The politics of C-32

The following was posted as a comment on the Maclans education blog.

I have to really wonder about the politics of C-32.

There are two issues which are getting undeserved attention.

Fair Dealings expansion to education: After C-32, Canadian copyright law will still be tilted more in favour of copyright holders (sometimes authors, but predominantly publishers) than the United States. Most of the relevant educational publishers are North American, not Canadian, and Canada is comparatively a small part of the marketplace. The idea that Canada getting a tiny bit closer to US policy will in any way harm the legitimate interests of publishers is laughable.

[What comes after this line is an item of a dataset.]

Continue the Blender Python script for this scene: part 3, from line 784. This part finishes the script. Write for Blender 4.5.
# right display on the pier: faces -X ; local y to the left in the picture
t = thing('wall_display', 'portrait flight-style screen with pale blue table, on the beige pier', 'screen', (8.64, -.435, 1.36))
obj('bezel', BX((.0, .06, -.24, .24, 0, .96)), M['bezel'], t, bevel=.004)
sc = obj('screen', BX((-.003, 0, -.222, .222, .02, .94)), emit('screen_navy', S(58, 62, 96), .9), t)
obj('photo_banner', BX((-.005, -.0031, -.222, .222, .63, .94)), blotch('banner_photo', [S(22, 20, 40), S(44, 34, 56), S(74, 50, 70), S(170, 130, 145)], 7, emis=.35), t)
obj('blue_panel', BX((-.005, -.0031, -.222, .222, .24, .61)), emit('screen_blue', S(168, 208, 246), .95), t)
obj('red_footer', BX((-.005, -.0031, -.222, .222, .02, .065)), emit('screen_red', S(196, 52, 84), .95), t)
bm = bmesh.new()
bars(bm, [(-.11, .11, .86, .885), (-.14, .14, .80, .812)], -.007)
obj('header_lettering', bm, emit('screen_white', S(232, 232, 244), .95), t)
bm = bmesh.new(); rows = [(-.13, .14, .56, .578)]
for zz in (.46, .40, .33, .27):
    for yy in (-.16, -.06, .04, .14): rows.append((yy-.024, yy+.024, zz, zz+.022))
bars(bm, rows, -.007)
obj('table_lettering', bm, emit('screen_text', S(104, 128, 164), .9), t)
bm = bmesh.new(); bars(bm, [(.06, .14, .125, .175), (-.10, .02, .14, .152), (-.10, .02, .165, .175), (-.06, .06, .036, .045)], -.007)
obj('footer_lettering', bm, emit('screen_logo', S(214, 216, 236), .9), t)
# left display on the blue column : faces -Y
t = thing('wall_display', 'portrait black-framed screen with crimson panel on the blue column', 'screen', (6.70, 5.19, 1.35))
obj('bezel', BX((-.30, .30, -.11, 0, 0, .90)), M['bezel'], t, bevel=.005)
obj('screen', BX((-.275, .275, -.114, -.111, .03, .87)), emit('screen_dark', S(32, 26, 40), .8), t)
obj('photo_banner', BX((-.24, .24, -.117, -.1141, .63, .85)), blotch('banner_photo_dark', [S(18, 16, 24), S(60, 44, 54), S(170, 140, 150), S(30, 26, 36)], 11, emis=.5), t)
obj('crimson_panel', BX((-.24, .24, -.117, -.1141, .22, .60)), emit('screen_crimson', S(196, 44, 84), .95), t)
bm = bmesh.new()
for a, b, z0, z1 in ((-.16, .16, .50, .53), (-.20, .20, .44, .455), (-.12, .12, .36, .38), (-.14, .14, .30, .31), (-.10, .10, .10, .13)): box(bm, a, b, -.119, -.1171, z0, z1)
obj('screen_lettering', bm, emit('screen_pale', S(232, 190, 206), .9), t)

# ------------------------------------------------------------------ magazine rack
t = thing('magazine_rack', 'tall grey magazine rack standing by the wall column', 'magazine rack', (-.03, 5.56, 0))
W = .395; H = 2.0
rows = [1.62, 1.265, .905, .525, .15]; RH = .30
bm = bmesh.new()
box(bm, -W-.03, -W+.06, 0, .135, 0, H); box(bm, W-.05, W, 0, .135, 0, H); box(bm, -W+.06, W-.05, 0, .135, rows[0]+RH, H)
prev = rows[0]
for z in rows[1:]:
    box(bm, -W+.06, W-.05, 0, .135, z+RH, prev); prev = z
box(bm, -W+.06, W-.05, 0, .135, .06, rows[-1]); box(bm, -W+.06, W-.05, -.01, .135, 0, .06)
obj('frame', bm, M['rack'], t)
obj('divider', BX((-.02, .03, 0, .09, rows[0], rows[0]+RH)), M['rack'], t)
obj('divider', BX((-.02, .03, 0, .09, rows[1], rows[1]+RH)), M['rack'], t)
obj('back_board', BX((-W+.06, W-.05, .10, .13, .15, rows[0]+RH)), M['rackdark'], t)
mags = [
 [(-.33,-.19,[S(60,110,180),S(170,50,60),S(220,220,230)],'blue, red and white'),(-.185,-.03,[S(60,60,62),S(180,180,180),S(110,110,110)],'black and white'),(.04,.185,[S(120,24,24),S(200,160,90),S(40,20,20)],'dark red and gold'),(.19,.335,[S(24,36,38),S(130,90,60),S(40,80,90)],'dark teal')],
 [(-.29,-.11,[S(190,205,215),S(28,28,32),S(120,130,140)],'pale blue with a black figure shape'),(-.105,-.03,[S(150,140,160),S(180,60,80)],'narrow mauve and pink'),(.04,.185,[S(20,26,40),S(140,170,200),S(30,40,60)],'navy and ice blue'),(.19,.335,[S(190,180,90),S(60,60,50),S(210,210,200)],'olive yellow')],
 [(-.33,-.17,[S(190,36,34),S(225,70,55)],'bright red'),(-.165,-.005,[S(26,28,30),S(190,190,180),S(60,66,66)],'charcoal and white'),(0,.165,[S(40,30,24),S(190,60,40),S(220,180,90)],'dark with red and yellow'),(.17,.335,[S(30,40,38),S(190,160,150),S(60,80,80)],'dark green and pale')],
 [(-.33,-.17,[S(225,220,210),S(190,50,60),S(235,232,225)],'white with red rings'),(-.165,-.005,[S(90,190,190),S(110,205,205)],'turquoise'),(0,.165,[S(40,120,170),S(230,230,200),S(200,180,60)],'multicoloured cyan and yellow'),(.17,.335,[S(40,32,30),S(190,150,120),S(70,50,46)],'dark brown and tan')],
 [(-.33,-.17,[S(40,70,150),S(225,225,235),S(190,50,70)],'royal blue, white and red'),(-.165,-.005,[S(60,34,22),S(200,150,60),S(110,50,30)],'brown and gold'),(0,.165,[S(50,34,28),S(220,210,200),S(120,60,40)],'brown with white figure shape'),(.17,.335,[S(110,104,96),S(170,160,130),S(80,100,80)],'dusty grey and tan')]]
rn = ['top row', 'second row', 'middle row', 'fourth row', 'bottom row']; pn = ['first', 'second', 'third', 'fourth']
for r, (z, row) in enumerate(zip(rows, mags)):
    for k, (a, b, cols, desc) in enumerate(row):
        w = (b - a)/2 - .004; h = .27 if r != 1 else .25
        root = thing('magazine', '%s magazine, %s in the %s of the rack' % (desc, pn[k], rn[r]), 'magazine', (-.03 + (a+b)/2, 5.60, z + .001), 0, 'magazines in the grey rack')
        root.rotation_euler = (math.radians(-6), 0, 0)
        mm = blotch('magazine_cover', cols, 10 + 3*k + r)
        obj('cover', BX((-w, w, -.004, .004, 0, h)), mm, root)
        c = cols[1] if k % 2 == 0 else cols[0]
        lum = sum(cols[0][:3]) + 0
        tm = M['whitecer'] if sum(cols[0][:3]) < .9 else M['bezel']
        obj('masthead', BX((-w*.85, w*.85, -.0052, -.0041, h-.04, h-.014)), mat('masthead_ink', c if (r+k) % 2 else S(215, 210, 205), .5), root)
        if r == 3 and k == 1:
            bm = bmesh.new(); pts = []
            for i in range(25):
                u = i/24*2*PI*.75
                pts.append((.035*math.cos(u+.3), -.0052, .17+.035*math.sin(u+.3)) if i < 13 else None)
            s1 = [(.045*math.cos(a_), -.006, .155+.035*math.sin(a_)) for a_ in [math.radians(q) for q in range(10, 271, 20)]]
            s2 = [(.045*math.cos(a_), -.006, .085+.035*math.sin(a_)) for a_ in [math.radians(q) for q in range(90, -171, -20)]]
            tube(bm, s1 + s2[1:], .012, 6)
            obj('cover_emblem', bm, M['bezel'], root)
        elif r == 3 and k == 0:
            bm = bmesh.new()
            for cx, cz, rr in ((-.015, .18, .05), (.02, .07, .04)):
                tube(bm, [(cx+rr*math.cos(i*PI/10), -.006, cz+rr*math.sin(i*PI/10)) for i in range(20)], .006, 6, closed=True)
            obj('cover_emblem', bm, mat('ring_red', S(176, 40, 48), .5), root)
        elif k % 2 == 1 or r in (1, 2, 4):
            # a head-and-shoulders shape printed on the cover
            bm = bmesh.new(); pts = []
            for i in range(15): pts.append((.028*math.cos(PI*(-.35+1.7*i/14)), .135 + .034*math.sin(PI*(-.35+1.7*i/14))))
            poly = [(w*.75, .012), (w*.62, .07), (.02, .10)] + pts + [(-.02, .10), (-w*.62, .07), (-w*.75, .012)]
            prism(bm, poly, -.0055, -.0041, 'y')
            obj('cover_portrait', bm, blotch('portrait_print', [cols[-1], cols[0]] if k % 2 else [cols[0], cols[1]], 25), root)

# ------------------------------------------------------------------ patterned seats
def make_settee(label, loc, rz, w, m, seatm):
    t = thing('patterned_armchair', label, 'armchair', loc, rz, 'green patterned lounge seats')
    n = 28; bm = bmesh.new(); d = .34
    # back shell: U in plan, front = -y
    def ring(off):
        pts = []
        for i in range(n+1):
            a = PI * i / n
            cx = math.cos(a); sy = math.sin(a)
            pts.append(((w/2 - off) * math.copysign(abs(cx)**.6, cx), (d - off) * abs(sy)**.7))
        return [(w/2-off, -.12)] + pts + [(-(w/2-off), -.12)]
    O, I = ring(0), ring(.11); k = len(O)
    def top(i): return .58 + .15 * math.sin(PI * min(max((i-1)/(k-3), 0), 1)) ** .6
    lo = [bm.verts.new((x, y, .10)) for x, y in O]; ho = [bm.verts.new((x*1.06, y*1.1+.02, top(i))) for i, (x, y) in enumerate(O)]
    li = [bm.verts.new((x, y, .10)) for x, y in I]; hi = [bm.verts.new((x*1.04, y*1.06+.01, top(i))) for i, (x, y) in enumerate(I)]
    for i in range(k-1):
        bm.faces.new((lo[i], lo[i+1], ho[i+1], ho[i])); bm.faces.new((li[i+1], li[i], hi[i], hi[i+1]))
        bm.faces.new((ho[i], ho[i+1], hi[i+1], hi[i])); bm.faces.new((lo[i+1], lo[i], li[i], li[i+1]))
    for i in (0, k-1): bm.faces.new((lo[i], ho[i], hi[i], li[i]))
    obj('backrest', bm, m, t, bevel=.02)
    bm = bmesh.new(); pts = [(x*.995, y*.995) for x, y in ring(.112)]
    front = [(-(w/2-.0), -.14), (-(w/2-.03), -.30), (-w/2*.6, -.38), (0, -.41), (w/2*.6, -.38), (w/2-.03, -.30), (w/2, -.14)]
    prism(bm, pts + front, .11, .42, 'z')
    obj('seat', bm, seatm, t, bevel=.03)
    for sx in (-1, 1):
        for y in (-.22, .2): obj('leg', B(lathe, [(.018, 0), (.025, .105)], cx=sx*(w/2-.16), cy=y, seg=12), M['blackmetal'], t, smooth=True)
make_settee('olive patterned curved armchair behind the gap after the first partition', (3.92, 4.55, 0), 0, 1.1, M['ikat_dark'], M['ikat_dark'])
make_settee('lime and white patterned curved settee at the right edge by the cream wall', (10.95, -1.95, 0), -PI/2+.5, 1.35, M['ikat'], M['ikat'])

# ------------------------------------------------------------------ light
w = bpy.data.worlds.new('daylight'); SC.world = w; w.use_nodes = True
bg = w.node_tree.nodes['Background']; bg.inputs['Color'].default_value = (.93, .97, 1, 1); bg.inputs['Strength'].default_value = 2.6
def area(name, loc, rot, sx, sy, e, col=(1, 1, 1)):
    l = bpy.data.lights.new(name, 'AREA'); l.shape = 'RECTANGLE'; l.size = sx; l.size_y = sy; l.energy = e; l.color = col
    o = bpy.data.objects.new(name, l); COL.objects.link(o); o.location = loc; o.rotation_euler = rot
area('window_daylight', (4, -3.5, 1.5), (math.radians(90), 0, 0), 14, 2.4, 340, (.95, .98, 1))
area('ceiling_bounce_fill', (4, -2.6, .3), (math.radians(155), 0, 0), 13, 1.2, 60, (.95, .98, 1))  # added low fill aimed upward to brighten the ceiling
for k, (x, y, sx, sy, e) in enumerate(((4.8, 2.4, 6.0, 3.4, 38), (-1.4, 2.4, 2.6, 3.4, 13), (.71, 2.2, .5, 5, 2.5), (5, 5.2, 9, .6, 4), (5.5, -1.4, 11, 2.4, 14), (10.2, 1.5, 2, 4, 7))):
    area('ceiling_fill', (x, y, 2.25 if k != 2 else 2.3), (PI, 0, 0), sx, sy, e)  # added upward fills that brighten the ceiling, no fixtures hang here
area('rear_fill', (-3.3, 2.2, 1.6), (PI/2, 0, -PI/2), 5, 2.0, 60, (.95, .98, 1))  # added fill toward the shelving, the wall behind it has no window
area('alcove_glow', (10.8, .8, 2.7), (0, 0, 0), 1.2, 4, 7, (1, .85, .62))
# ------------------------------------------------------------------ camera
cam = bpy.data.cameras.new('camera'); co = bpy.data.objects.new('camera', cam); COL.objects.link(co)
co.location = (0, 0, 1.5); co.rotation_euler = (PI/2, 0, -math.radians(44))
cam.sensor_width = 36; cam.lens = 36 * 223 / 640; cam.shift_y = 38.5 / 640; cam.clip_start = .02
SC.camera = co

The expansion of the existing private copying regime for recorded music to devices (currently only applies to audio recording media): This is not something that is in a bill that was passed at second reading, so is highly unlikely to be part of the final bill any more than any other random off-topic concept will be part of the bill. If opposition members were actually concerned with this they would have ensured the bill was sent to committee before second reading. The number of people who are not recipients of this compulsory licensing regime (like actors — this is a regime that only applies to recorded music) that are putting all their eggs in this basked only shows that these people don’t understand the basics of the policy they are complaining about.

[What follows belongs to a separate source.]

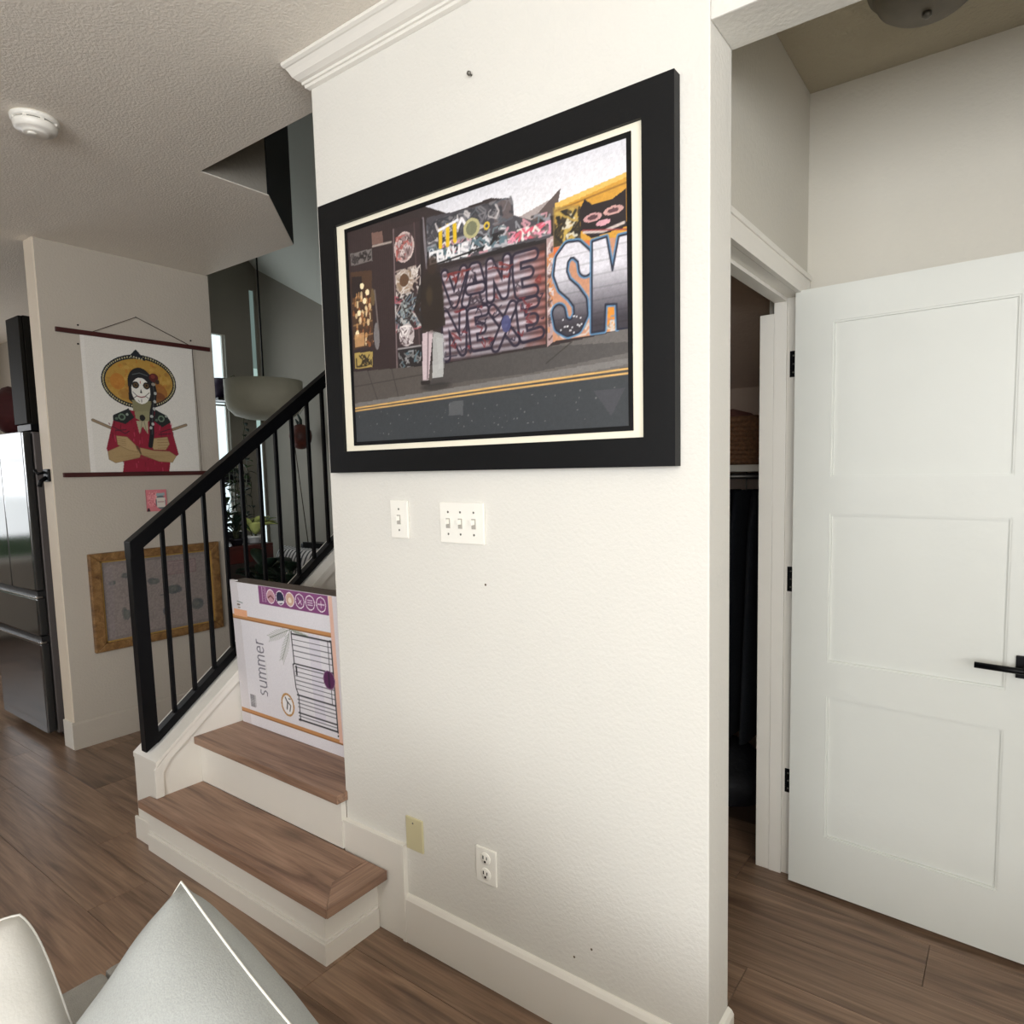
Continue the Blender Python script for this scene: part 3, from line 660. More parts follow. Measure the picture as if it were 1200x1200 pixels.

On the flip side, the most dangerous aspect of C-32 for Canadian creators is technological protection measures (TPMs), the so-called “digital locks”. Many non-technical people are duped into thinking that copyright holders manage the keys for these “digital locks”, and thus the locks benefit them, but the reality is quite different. First, there are two locks not one (one on content, and one on devices that are “allowed” to access that content), and in both cases it is the technology provider an not the owners (copyright holder, owner of device) that holds the keys.

For no other type of property would this be considered. We would never legally protect non-owner locks to all guns in a country where many are uncomfortable with the mere registration of long guns. We would never legally protect non-owner locks on our homes, alleging this was necessary to protect the insurance industry from fraud. We would never legally protect non-owner locks on our cars, allegedly to ensure that automobiles could never be used as a getaway vehicle.